### Directive
Copy out the data below from the line containing "Generate a Blender" to the line containing "C = bpy.context.scene.collection", both lines included, with all images left out.

### Excerpted data
******

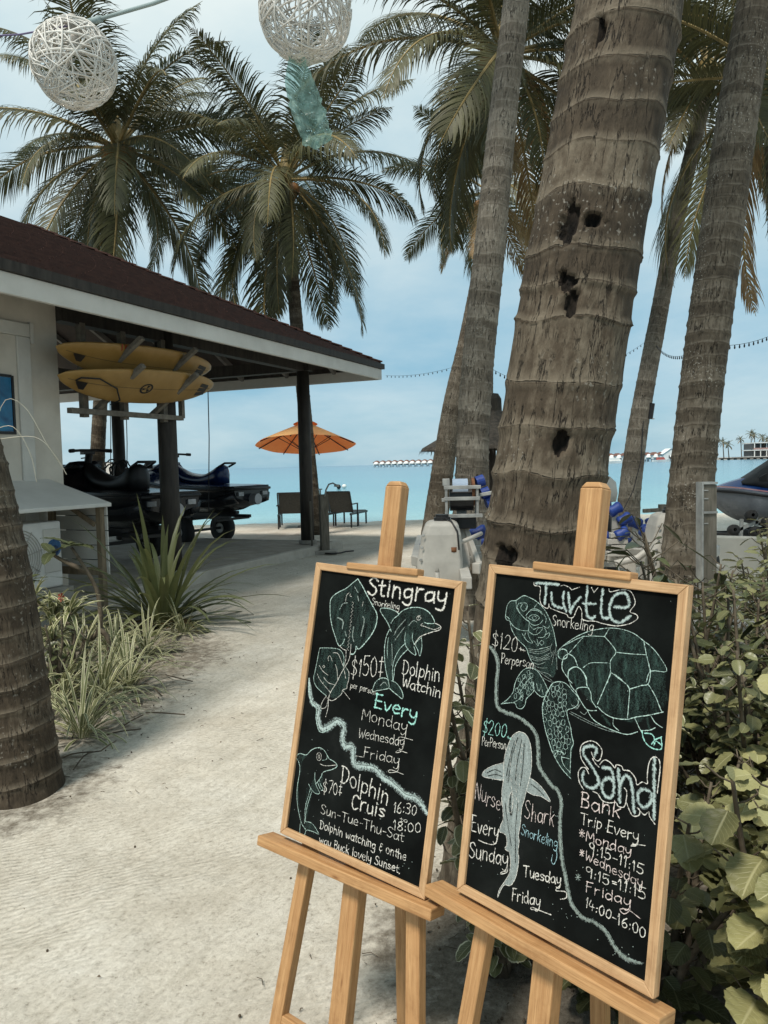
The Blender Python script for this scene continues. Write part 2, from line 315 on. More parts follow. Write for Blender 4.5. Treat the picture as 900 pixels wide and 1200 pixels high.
M_FROND = leafmat('palm_leaflet', (.009, .013, .006), (.082, .086, .034), (.13, .115, .045), trans=.16, rough=.55, lat=0.0)
M_DRY = leafmat('dry_palm_leaflet', (.10, .055, .02), (.30, .19, .075), (.3, .2, .09), trans=.25, rough=.6, lat=0.0)
M_RACHIS = noisy('frond_midrib', (.17, .125, .045), (.32, .23, .09), 6, .6, .1)
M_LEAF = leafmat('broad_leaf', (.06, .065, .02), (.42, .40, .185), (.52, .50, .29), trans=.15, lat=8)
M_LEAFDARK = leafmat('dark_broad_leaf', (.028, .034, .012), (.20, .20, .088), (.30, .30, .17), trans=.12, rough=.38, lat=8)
M_LEAFV = leafmat('variegated_leaf', (.045, .052, .018), (.22, .225, .10), (.38, .37, .24), edge=(.55, .54, .38), trans=.15, lat=8)
M_OLEANDER = leafmat('long_leaf', (.018, .025, .010), (.085, .10, .04), (.20, .22, .11), trans=.12, rough=.35, lat=26)
M_STRAP = leafmat('strap_leaf', (.045, .058, .02), (.15, .165, .065), (.2, .22, .1), trans=.18, rough=.4, lat=0.0)
M_SPIDER = leafmat('striped_leaf', (.05, .066, .018), (.13, .15, .052), (.30, .31, .16), edge=(.66, .63, .43), ew=.39, trans=.18, rough=.45, lat=0.0)
M_STEM = noisy('shrub_stem', (.06, .045, .03), (.14, .115, .08), 30, .8, .3)
M_THATCH = noisy('thatch', (.02, .017, .014), (.07, .06, .048), 14, .95, 1.0, (1, 1, .25), dist=.02)
M_CHAIR = noisy('grey_mesh_fabric', (.05, .05, .045), (.085, .083, .075), 30, .8, .2)
M_CHAIRF = noisy('dark_metal', (.02, .02, .02), (.035, .035, .035), 10, .5, 0)
M_COCO = noisy('coconut_husk', (.16, .07, .02), (.28, .14, .05), 9, .6, .2)
M_OLDPOST = noisy('weathered_post', (.09, .08, .062), (.19, .17, .14), 6, .85, .6, (6, 6, .8))
# ================================================================== GROUND, SEA
def fbm(x, y, sc, oc=4):
    return mnoise.fractal(Vector((x * sc, y * sc, 3.7)), 1.0, 2.0, oc)
def axis(lo, hi, flo, fhi, fine, coarse):
    a = list(np.arange(flo, fhi, fine)); x = flo; st = fine
    left = []
    while x > lo: st = min(st * 1.35, coarse); x -= st; left.append(max(x, lo))
    x = a[-1]; st = fine; right = []
    while x < hi: st = min(st * 1.35, coarse); x += st; right.append(min(x, hi))
    return left[::-1] + a + right
SOIL = [(-2.15, 6.0, 1.15, .9), (-1.95, 4.7, .75, .8), (-1.75, 3.6, .55, .75), (-2.9, 7.4, 1.0, .9), (.35, 2.3, .55, 1.0), (.95, 2.0, 1.0, 1.0), (1.6, 2.8, 1.3, 1.0), (.75, 1.5, .5, 1.0)]
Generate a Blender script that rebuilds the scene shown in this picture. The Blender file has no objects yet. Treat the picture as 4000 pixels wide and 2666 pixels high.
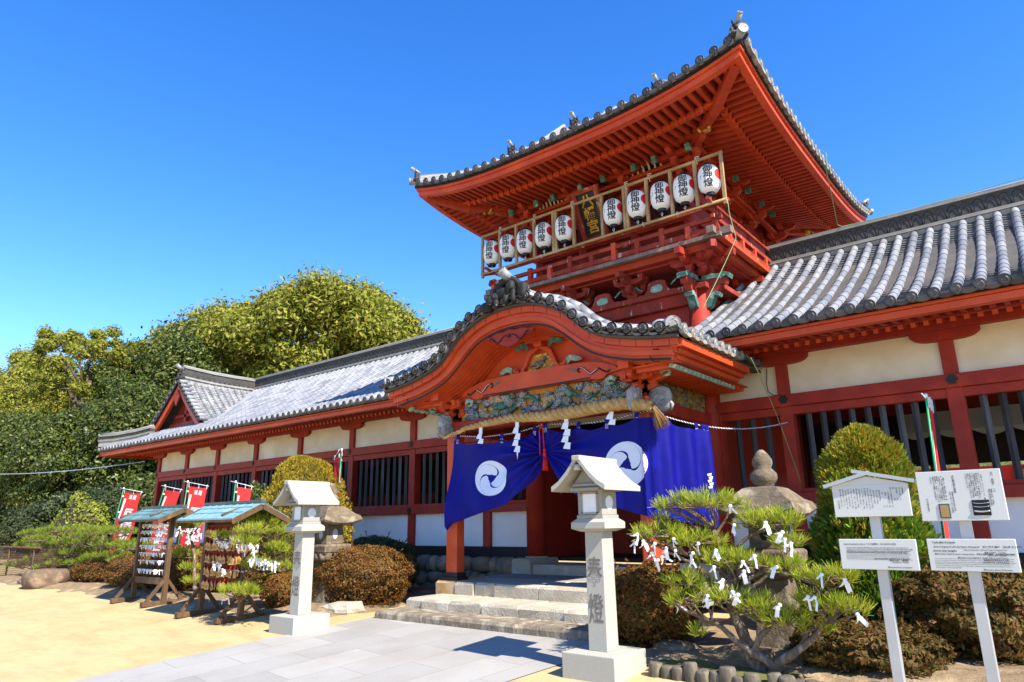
import bpy, math, random
import numpy as np
from mathutils import Vector, Matrix
R = math.radians
rnd = random.Random(7)
C = bpy.context.scene.collection

# ------------------------------------------------------------------ camera, sky, sun, exposure
FPX, PITCH, YAW, ROLL = 2653.24, R(15.0015), R(38.8282), R(-0.8935)
EYE = Vector((5.2965, -9.0, 1.11))
fw = Vector((-math.sin(YAW)*math.cos(PITCH), math.cos(YAW)*math.cos(PITCH), math.sin(PITCH)))
r0 = Vector((math.cos(YAW), math.sin(YAW), 0)); u0 = r0.cross(fw)
rt = r0*math.cos(ROLL)+u0*math.sin(ROLL); up = u0*math.cos(ROLL)-r0*math.sin(ROLL)
cam = bpy.data.cameras.new('camera'); camo = bpy.data.objects.new('camera', cam); C.objects.link(camo)
cam.sensor_width = 36; cam.lens = 36*FPX/4000; cam.clip_start = .05; cam.clip_end = 3000
camo.matrix_world = Matrix(((rt.x, up.x, -fw.x, EYE.x), (rt.y, up.y, -fw.y, EYE.y), (rt.z, up.z, -fw.z, EYE.z), (0, 0, 0, 1)))
sc = bpy.context.scene; sc.camera = camo
SUN = Vector((1.43, -.30, 1.44)).normalized()
SUN_EL = math.asin(SUN.z); SUN_AZ = math.atan2(SUN.x, SUN.y)
w = bpy.data.worlds.new('World'); sc.world = w; w.use_nodes = True
nt = w.node_tree; nt.nodes.clear()
sky = nt.nodes.new('ShaderNodeTexSky'); sky.sky_type = 'NISHITA'; sky.sun_disc = False
sky.sun_elevation = SUN_EL; sky.sun_rotation = SUN_AZ
sky.altitude = 200; sky.air_density = 1.0; sky.dust_density = 0.0; sky.ozone_density = 3.0
hs = nt.nodes.new('ShaderNodeHueSaturation'); hs.inputs['Saturation'].default_value = 1.33; hs.inputs['Hue'].default_value = .512
bg = nt.nodes.new('ShaderNodeBackground'); bg.inputs['Strength'].default_value = .15
ow = nt.nodes.new('ShaderNodeOutputWorld')
nt.links.new(sky.outputs[0], hs.inputs['Color']); nt.links.new(hs.outputs[0], bg.inputs[0]); nt.links.new(bg.outputs[0], ow.inputs[0])
sl = bpy.data.lights.new('sun', 'SUN'); sl.energy = 4.9; sl.angle = R(.5); sl.color = (1, .94, .84)
so = bpy.data.objects.new('sun', sl); C.objects.link(so); so.rotation_euler = SUN.to_track_quat('Z', 'Y').to_euler(); so.location = (20, -10, 30)
vs = sc.view_settings; vs.view_transform = 'Standard'; vs.look = 'None'; vs.exposure = 1.25; vs.gamma = 1

# ------------------------------------------------------------------ helpers
def ray(px, py):
    d = rt*(px-2000)+up*(1333-py)+fw*FPX
    return d
def at(px, py, Y):                       # a point measured in the photograph, put on the plane y = Y
    d = ray(px, py); return EYE+d*((Y-EYE.y)/d.y)
def gz(y): return .08*(y+3.05) if y < -3.05 else 0.0
def atg(px, py):                         # a measured point on the (sloping) ground
    d = ray(px, py); t = (.08*(EYE.y+3.05)-EYE.z)/(d.z-.08*d.y); q = EYE+d*t
    if q.y > -3.05: q = EYE+d*(-EYE.z/d.z)
    return q

class MB:
    def __init__(s): s.v = []; s.f = []; s.m = []; s.mi = 0; s.sm = []; s.smooth = False
    def quadpts(s, pts, faces):
        b = len(s.v); s.v += [tuple(p) for p in pts]
        for f in faces: s.f.append(tuple(b+i for i in f)); s.m.append(s.mi); s.sm.append(s.smooth)
    def box(s, c, d, rz=0, M=None):
        x, y, z = d[0]/2, d[1]/2, d[2]/2
        p = [Vector((a*x, b*y, e*z)) for a in (-1, 1) for b in (-1, 1) for e in (-1, 1)]
        if M is not None: p = [M @ q for q in p]
        elif rz: 
            cs, sn = math.cos(rz), math.sin(rz); p = [Vector((q.x*cs-q.y*sn, q.x*sn+q.y*cs, q.z)) for q in p]
        p = [q+Vector(c) for q in p]
        sm = s.smooth; s.smooth = False
        s.quadpts(p, [(0, 1, 3, 2), (4, 6, 7, 5), (0, 4, 5, 1), (2, 3, 7, 6), (0, 2, 6, 4), (1, 5, 7, 3)]); s.smooth = sm
    def bx(s, x0, x1, y0, y1, z0, z1): s.box(((x0+x1)/2, (y0+y1)/2, (z0+z1)/2), (abs(x1-x0), abs(y1-y0), abs(z1-z0)))
    def bar(s, a, b, wd, ht, upv=(0, 0, 1)):                 # box beam from a to b
        a, b = Vector(a), Vector(b); d = (b-a); L = d.length; d.normalize()
        sd = d.cross(Vector(upv)); 
        if sd.length < 1e-6: sd = d.cross(Vector((1, 0, 0)))
        sd.normalize(); u = sd.cross(d)
        p = [q+sd*(i*wd/2)+u*(j*ht/2) for q in (a, b) for i in (-1, 1) for j in (-1, 1)]
        s.quadpts(p, [(0, 2, 3, 1), (4, 5, 7, 6), (0, 1, 5, 4), (2, 6, 7, 3), (0, 4, 6, 2), (1, 3, 7, 5)])
    def ring(s, rings, closed=True, cap=True):                # loft of equal-length rings
        n = len(rings[0]); b = len(s.v)
        for r in rings: s.v += [tuple(p) for p in r]
        for k in range(len(rings)-1):
            for i in range(n if closed else n-1):
                j = (i+1) % n
                s.f.append((b+k*n+i, b+k*n+j, b+(k+1)*n+j, b+(k+1)*n+i)); s.m.append(s.mi); s.sm.append(s.smooth)
        if cap and closed:
            s.f.append(tuple(b+i for i in reversed(range(n)))); s.m.append(s.mi); s.sm.append(False)
            s.f.append(tuple(b+(len(rings)-1)*n+i for i in range(n))); s.m.append(s.mi); s.sm.append(False)
    def tube(s, pts, rad, n=6, cap=True):
        pts = [Vector(p) for p in pts]; rads = rad if hasattr(rad, '__len__') else [rad]*len(pts)
        rings = []; ref = None
        for i, p in enumerate(pts):
            t = (pts[min(i+1, len(pts)-1)]-pts[max(i-1, 0)])
            if t.length < 1e-9: t = Vector((0, 0, 1))
            t.normalize()
            if ref is None: ref = t.orthogonal().normalized()
            ref = (ref-t*ref.dot(t))
            if ref.length < 1e-6: ref = t.orthogonal()
            ref.normalize(); b = t.cross(ref)
            rings.append([p+(ref*math.cos(2*math.pi*k/n)+b*math.sin(2*math.pi*k/n))*rads[i] for k in range(n)])
        sm = s.smooth; s.smooth = True; s.ring(rings, True, cap); s.smooth = sm
    def cyl(s, a, b, r1, r2=None, n=12): s.tube([a, b], [r1, r1 if r2 is None else r2], n)
    def lathe(s, c, prof, n=16, sq=0, rz=0):                  # prof: (radius, z); n=4 with sq gives square sections
        rings = []
        for r, z in prof: rings.append([(c[0]+r*math.cos(rz+2*math.pi*k/n), c[1]+r*math.sin(rz+2*math.pi*k/n), c[2]+z) for k in range(n)])
        s.ring(rings)
    def extr(s, poly, fn, d0, d1):                            # polygon (a,b) extruded between depths; fn(a,b,d)->point
        n = len(poly); s.ring([[fn(a, b, d0) for a, b in poly], [fn(a, b, d1) for a, b in poly]])
    def build(s, name, mats, parent=None, loc=None, bevel=0, subd=0):
        me = bpy.data.meshes.new(name); me.from_pydata(s.v, [], s.f); 
        mats = mats if isinstance(mats, (list, tuple)) else [mats]
        for m in mats: me.materials.append(m)
        me.polygons.foreach_set('material_index', s.m); me.polygons.foreach_set('use_smooth', s.sm); me.update()
        o = bpy.data.objects.new(name, me); C.objects.link(o)
        if parent is not None: o.parent = parent
        if loc is not None: o.location = loc
        if bevel:
            b = o.modifiers.new('edge', 'BEVEL'); b.width = bevel; b.segments = 2; b.limit_method = 'ANGLE'; b.angle_limit = R(40)
        if subd:
            b = o.modifiers.new('sub', 'SUBSURF'); b.levels = subd; b.render_levels = subd
        return o
def tag(o, label=None, cat=None, group=None, kind=None):
    if label: o['label'] = label
    if cat: o['category'] = cat
    if group: o['group'] = group
    if kind: o['kind'] = kind
    return o
def thing(name, label, cat, loc=(0, 0, 0), rz=0, group=None):
    o = bpy.data.objects.new(name, None); C.objects.link(o); o.location = loc; o.rotation_euler = (0, 0, rz)
    o.empty_display_size = .2
    return tag(o, label, cat, group)
def copy_tree(o, parent=None):
    c = o.copy(); C.objects.link(c); c.parent = parent
    for ch in list(o.children): copy_tree(ch, c)
    return c
def quads_mesh(name, V, mat_, parent=None, k=4):              # numpy V: (n*k,3) loose k-gons
    n = len(V)//k; me = bpy.data.meshes.new(name)
    me.vertices.add(n*k); me.vertices.foreach_set('co', np.ascontiguousarray(V, dtype=np.float32).ravel())
    me.loops.add(n*k); me.loops.foreach_set('vertex_index', np.arange(n*k, dtype=np.int32))
    me.polygons.add(n); me.polygons.foreach_set('loop_start', np.arange(0, n*k, k, dtype=np.int32))
    me.polygons.foreach_set('loop_total', np.full(n, k, dtype=np.int32))
    me.update(calc_edges=True); me.materials.append(mat_)
    o = bpy.data.objects.new(name, me); C.objects.link(o)
    if parent is not None: o.parent = parent
    return o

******

### Worked solution
Generate a Blender script that rebuilds the scene shown in this picture. The Blender file has no objects yet. Treat the picture as 4000 pixels wide and 2666 pixels high.
import bpy, math, random
import numpy as np
from mathutils import Vector, Matrix
R = math.radians
rnd = random.Random(7)
C = bpy.context.scene.collection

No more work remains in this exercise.